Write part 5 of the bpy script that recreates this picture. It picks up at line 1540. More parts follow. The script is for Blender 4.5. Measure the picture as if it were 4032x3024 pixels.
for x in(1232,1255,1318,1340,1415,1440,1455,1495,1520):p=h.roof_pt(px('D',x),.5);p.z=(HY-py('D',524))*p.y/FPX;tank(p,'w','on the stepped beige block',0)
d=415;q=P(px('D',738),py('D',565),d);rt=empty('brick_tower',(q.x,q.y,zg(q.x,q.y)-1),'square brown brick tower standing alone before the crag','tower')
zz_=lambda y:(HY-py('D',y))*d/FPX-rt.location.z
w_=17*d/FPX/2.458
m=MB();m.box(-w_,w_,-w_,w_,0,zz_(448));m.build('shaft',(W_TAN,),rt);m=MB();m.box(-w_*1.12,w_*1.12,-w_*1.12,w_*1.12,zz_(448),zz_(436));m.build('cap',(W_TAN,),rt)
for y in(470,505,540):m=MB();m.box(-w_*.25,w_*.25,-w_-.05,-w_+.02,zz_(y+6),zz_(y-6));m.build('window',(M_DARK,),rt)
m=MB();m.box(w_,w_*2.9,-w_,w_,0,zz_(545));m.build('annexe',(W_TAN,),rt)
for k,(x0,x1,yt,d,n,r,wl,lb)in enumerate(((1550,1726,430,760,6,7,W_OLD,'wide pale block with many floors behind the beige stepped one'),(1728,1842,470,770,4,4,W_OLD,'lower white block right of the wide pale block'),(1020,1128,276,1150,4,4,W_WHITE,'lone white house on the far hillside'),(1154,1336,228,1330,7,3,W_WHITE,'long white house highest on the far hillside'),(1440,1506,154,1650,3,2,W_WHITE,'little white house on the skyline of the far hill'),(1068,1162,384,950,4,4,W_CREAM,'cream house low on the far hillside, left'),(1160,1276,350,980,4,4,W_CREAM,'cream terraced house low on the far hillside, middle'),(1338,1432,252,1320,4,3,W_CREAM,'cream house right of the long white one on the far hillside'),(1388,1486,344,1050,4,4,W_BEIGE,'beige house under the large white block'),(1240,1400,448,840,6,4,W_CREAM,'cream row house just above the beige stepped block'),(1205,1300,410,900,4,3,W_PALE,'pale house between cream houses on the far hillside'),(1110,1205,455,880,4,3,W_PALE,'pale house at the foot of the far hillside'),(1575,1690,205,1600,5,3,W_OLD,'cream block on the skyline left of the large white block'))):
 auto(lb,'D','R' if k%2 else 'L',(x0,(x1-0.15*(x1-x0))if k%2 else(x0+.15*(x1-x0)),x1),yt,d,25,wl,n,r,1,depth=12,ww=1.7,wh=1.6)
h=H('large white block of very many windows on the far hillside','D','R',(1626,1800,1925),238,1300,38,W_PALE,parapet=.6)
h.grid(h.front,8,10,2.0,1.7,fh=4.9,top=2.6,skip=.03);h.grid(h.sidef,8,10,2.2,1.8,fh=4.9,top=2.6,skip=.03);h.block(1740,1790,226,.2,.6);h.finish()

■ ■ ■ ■

→ Do this: Set down the listing above in full, please, exactly as it appears.

→ The reply:
Write part 5 of the bpy script that recreates this picture. It picks up at line 1540. More parts follow. The script is for Blender 4.5. Measure the picture as if it were 4032x3024 pixels.
for x in(1232,1255,1318,1340,1415,1440,1455,1495,1520):p=h.roof_pt(px('D',x),.5);p.z=(HY-py('D',524))*p.y/FPX;tank(p,'w','on the stepped beige block',0)
d=415;q=P(px('D',738),py('D',565),d);rt=empty('brick_tower',(q.x,q.y,zg(q.x,q.y)-1),'square brown brick tower standing alone before the crag','tower')
zz_=lambda y:(HY-py('D',y))*d/FPX-rt.location.z
w_=17*d/FPX/2.458
m=MB();m.box(-w_,w_,-w_,w_,0,zz_(448));m.build('shaft',(W_TAN,),rt);m=MB();m.box(-w_*1.12,w_*1.12,-w_*1.12,w_*1.12,zz_(448),zz_(436));m.build('cap',(W_TAN,),rt)
for y in(470,505,540):m=MB();m.box(-w_*.25,w_*.25,-w_-.05,-w_+.02,zz_(y+6),zz_(y-6));m.build('window',(M_DARK,),rt)
m=MB();m.box(w_,w_*2.9,-w_,w_,0,zz_(545));m.build('annexe',(W_TAN,),rt)
for k,(x0,x1,yt,d,n,r,wl,lb)in enumerate(((1550,1726,430,760,6,7,W_OLD,'wide pale block with many floors behind the beige stepped one'),(1728,1842,470,770,4,4,W_OLD,'lower white block right of the wide pale block'),(1020,1128,276,1150,4,4,W_WHITE,'lone white house on the far hillside'),(1154,1336,228,1330,7,3,W_WHITE,'long white house highest on the far hillside'),(1440,1506,154,1650,3,2,W_WHITE,'little white house on the skyline of the far hill'),(1068,1162,384,950,4,4,W_CREAM,'cream house low on the far hillside, left'),(1160,1276,350,980,4,4,W_CREAM,'cream terraced house low on the far hillside, middle'),(1338,1432,252,1320,4,3,W_CREAM,'cream house right of the long white one on the far hillside'),(1388,1486,344,1050,4,4,W_BEIGE,'beige house under the large white block'),(1240,1400,448,840,6,4,W_CREAM,'cream row house just above the beige stepped block'),(1205,1300,410,900,4,3,W_PALE,'pale house between cream houses on the far hillside'),(1110,1205,455,880,4,3,W_PALE,'pale house at the foot of the far hillside'),(1575,1690,205,1600,5,3,W_OLD,'cream block on the skyline left of the large white block'))):
 auto(lb,'D','R' if k%2 else 'L',(x0,(x1-0.15*(x1-x0))if k%2 else(x0+.15*(x1-x0)),x1),yt,d,25,wl,n,r,1,depth=12,ww=1.7,wh=1.6)
h=H('large white block of very many windows on the far hillside','D','R',(1626,1800,1925),238,1300,38,W_PALE,parapet=.6)
h.grid(h.front,8,10,2.0,1.7,fh=4.9,top=2.6,skip=.03);h.grid(h.sidef,8,10,2.2,1.8,fh=4.9,top=2.6,skip=.03);h.block(1740,1790,226,.2,.6);h.finish()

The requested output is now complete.